Description of the task — Without the pictures, set down the records below word for word.

(Scene script records)
================
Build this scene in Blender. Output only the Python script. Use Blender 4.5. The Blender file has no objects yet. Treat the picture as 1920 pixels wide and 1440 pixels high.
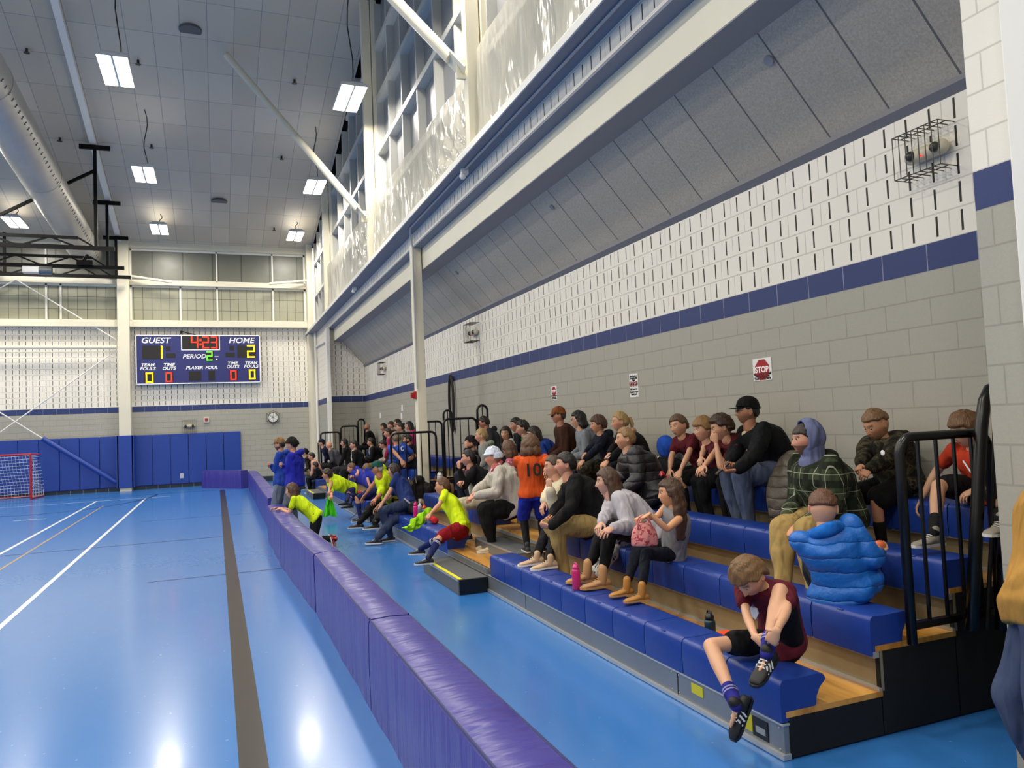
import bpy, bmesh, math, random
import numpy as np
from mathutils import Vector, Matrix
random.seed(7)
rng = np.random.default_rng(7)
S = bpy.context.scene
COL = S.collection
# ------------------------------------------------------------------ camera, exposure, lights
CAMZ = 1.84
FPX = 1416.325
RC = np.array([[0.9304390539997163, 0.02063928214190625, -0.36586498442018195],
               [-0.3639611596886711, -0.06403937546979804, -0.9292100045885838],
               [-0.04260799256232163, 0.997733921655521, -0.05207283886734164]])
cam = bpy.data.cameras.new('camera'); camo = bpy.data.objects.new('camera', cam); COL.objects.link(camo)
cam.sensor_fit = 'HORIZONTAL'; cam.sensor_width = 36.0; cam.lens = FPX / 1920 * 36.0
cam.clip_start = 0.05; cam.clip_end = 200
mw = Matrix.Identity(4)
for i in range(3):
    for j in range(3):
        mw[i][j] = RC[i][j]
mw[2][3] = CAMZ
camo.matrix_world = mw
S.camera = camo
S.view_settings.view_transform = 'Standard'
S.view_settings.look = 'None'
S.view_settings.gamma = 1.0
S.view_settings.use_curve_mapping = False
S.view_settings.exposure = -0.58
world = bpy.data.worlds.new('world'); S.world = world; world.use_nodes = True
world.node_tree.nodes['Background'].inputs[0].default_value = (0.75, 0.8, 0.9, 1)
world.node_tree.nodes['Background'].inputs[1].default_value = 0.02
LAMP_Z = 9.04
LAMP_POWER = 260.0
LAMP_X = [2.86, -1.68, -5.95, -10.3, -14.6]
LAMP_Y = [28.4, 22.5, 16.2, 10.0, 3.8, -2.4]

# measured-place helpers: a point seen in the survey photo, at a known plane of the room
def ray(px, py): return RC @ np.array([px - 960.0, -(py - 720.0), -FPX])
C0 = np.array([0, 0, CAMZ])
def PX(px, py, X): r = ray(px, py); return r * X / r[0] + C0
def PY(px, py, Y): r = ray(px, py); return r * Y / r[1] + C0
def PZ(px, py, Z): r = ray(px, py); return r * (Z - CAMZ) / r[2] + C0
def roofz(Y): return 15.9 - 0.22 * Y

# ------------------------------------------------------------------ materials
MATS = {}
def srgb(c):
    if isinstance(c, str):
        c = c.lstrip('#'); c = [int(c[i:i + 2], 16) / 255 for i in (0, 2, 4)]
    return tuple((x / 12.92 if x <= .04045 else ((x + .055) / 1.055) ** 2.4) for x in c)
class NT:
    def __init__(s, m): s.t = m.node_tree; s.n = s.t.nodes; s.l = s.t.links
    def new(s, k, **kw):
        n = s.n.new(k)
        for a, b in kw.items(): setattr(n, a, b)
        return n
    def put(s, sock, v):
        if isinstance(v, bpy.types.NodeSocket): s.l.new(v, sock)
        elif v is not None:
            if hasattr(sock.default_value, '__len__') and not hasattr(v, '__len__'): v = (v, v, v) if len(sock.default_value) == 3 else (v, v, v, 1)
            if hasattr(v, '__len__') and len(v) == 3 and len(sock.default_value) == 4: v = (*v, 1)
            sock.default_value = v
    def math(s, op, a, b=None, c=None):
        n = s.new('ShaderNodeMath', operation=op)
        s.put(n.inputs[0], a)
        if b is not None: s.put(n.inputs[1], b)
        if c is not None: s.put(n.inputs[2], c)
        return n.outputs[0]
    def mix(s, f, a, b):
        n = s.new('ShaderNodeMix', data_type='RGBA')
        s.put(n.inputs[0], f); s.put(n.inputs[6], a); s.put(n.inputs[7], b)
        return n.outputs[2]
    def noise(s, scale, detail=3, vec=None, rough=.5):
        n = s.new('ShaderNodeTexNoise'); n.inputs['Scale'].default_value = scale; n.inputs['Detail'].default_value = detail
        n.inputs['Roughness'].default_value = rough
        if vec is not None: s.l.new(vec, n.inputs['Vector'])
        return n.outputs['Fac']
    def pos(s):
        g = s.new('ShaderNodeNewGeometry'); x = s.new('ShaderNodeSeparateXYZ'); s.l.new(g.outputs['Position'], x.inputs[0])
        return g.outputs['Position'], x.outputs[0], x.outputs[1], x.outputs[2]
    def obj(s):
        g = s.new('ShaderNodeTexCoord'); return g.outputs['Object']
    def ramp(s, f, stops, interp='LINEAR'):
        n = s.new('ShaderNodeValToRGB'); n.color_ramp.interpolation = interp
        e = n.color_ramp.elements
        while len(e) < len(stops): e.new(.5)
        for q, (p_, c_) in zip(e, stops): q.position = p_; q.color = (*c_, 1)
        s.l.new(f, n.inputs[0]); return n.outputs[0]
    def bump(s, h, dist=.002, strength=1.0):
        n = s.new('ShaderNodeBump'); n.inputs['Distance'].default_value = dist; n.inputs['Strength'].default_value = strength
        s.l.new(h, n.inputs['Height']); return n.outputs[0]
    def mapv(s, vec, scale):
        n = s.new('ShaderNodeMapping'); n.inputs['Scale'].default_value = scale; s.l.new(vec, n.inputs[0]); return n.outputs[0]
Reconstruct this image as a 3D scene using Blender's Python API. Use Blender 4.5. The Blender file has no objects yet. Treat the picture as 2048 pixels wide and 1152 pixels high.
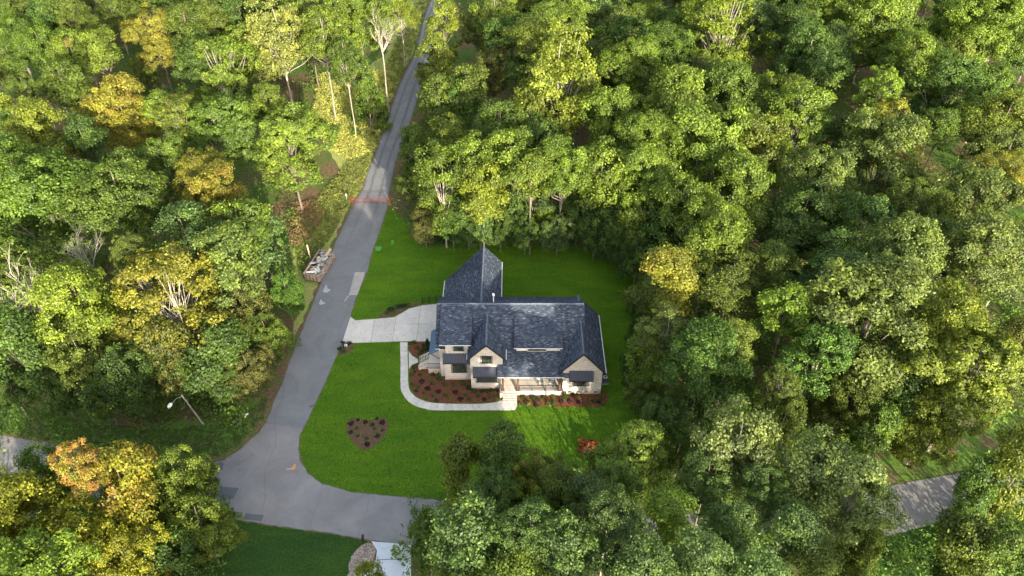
================
Exercise result —
Build this scene in Blender. Output only the Python script. Use Blender 4.5. The Blender file has no objects yet. Treat the picture as 1920 pixels wide and 1440 pixels high.
import bpy, bmesh, math, random
import numpy as np
from mathutils import Vector, Matrix
random.seed(7)
rng = np.random.default_rng(7)
S = bpy.context.scene
COL = S.collection
# ------------------------------------------------------------------ camera, exposure, lights
CAMZ = 1.84
FPX = 1416.325
RC = np.array([[0.9304390539997163, 0.02063928214190625, -0.36586498442018195],
               [-0.3639611596886711, -0.06403937546979804, -0.9292100045885838],
               [-0.04260799256232163, 0.997733921655521, -0.05207283886734164]])
cam = bpy.data.cameras.new('camera'); camo = bpy.data.objects.new('camera', cam); COL.objects.link(camo)
cam.sensor_fit = 'HORIZONTAL'; cam.sensor_width = 36.0; cam.lens = FPX / 1920 * 36.0
cam.clip_start = 0.05; cam.clip_end = 200
mw = Matrix.Identity(4)
for i in range(3):
    for j in range(3):
        mw[i][j] = RC[i][j]
mw[2][3] = CAMZ
camo.matrix_world = mw
S.camera = camo
S.view_settings.view_transform = 'Standard'
S.view_settings.look = 'None'
S.view_settings.gamma = 1.0
S.view_settings.use_curve_mapping = False
S.view_settings.exposure = -0.58
world = bpy.data.worlds.new('world'); S.world = world; world.use_nodes = True
world.node_tree.nodes['Background'].inputs[0].default_value = (0.75, 0.8, 0.9, 1)
world.node_tree.nodes['Background'].inputs[1].default_value = 0.02
LAMP_Z = 9.04
LAMP_POWER = 260.0
LAMP_X = [2.86, -1.68, -5.95, -10.3, -14.6]
LAMP_Y = [28.4, 22.5, 16.2, 10.0, 3.8, -2.4]

# measured-place helpers: a point seen in the survey photo, at a known plane of the room
def ray(px, py): return RC @ np.array([px - 960.0, -(py - 720.0), -FPX])
C0 = np.array([0, 0, CAMZ])
def PX(px, py, X): r = ray(px, py); return r * X / r[0] + C0
def PY(px, py, Y): r = ray(px, py); return r * Y / r[1] + C0
def PZ(px, py, Z): r = ray(px, py); return r * (Z - CAMZ) / r[2] + C0
def roofz(Y): return 15.9 - 0.22 * Y

# ------------------------------------------------------------------ materials
MATS = {}
def srgb(c):
    if isinstance(c, str):
        c = c.lstrip('#'); c = [int(c[i:i + 2], 16) / 255 for i in (0, 2, 4)]
    return tuple((x / 12.92 if x <= .04045 else ((x + .055) / 1.055) ** 2.4) for x in c)
class NT:
    def __init__(s, m): s.t = m.node_tree; s.n = s.t.nodes; s.l = s.t.links
    def new(s, k, **kw):
        n = s.n.new(k)
        for a, b in kw.items(): setattr(n, a, b)
        return n
    def put(s, sock, v):
        if isinstance(v, bpy.types.NodeSocket): s.l.new(v, sock)
        elif v is not None:
            if hasattr(sock.default_value, '__len__') and not hasattr(v, '__len__'): v = (v, v, v) if len(sock.default_value) == 3 else (v, v, v, 1)
            if hasattr(v, '__len__') and len(v) == 3 and len(sock.default_value) == 4: v = (*v, 1)
            sock.default_value = v
    def math(s, op, a, b=None, c=None):
        n = s.new('ShaderNodeMath', operation=op)
        s.put(n.inputs[0], a)
        if b is not None: s.put(n.inputs[1], b)
        if c is not None: s.put(n.inputs[2], c)
        return n.outputs[0]
    def mix(s, f, a, b):
        n = s.new('ShaderNodeMix', data_type='RGBA')
        s.put(n.inputs[0], f); s.put(n.inputs[6], a); s.put(n.inputs[7], b)
        return n.outputs[2]
    def noise(s, scale, detail=3, vec=None, rough=.5):
        n = s.new('ShaderNodeTexNoise'); n.inputs['Scale'].default_value = scale; n.inputs['Detail'].default_value = detail
        n.inputs['Roughness'].default_value = rough
        if vec is not None: s.l.new(vec, n.inputs['Vector'])
        return n.outputs['Fac']
    def pos(s):
        g = s.new('ShaderNodeNewGeometry'); x = s.new('ShaderNodeSeparateXYZ'); s.l.new(g.outputs['Position'], x.inputs[0])
        return g.outputs['Position'], x.outputs[0], x.outputs[1], x.outputs[2]
    def obj(s):
        g = s.new('ShaderNodeTexCoord'); return g.outputs['Object']
    def ramp(s, f, stops, interp='LINEAR'):
        n = s.new('ShaderNodeValToRGB'); n.color_ramp.interpolation = interp
        e = n.color_ramp.elements
        while len(e) < len(stops): e.new(.5)
        for q, (p_, c_) in zip(e, stops): q.position = p_; q.color = (*c_, 1)
        s.l.new(f, n.inputs[0]); return n.outputs[0]
    def bump(s, h, dist=.002, strength=1.0):
        n = s.new('ShaderNodeBump'); n.inputs['Distance'].default_value = dist; n.inputs['Strength'].default_value = strength
        s.l.new(h, n.inputs['Height']); return n.outputs[0]
    def mapv(s, vec, scale):
        n = s.new('ShaderNodeMapping'); n.inputs['Scale'].default_value = scale; s.l.new(vec, n.inputs[0]); return n.outputs[0]
Reconstruct this image as a 3D scene using Blender's Python API. Use Blender 4.5. The Blender file has no objects yet. Treat the picture as 2048 pixels wide and 1152 pixels high.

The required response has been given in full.